Different Phases of a man
After engagement: Superman
After Marriage: Gentleman
After 10 years: Watchman
After 20 years: Doberman

There is only one perfect child in the world and every mother has it.

There is only one perfect wife in the world and every neighbor has her.


Prospective husband: Do you have a book called 'Man,The Master of Women'
Salesgirl: The fiction department is on the other side, sir.

A man who surrenders when he is WRONG, is HONEST.
A man who surrenders when he is NOT SURE, is WISE.
A man who surrenders even when he is RIGHT, is a HUSBAND


Fact of life:
One woman brings you into this world crying & the other ensures you continue to do so for the rest of your life!

Life is a paradox- What u want u don't get (love), what u get, u don't enjoy (marriage), what u enjoy is not permanent (girlfriend), what is permanent Is boring (wife) What men want: A woman who can cook, a woman who earns good money, a woman who loves him?? AND......... a system to make sure that those 3 women never meet each other!

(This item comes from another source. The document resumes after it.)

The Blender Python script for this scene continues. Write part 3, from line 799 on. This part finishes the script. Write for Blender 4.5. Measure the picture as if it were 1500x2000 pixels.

Why doesn't law permit a man to marry a second woman?
Because as per law you cannot be punished twice for the same offence!

Lady to her maid : Oh Kantabai, I think my husband is having an affair with his secretary.
Kantabai : I don't believe it! You are just saying that to make me jealous!"

WIFE vs. HUSBAND
A couple drove down a country road for several miles not saying a word. An earlier discussion had led to an argument and neither of them wanted to concede their position. As they passed a barnyard of mules, goats, and pigs, the husband asked sarcastically, "Relatives of yours?" "Yep," the wife replied, "in-laws."

WORDS
A husband read an article to his wife about how many words women use a day... 30,000 to a man's 15,000.
The wife replied, "The reason has to be because we have to repeat everything to men... The husband then turned to his wife and asked, "what ?"

CREATION
A man said to his wife one day, "I don't know how you can be so stupid and so beautiful all at the same time.., "The wife responded, "Allow me to explain, God made me beautiful so you would be attracted to me; God made me stupid so I would be attracted to you!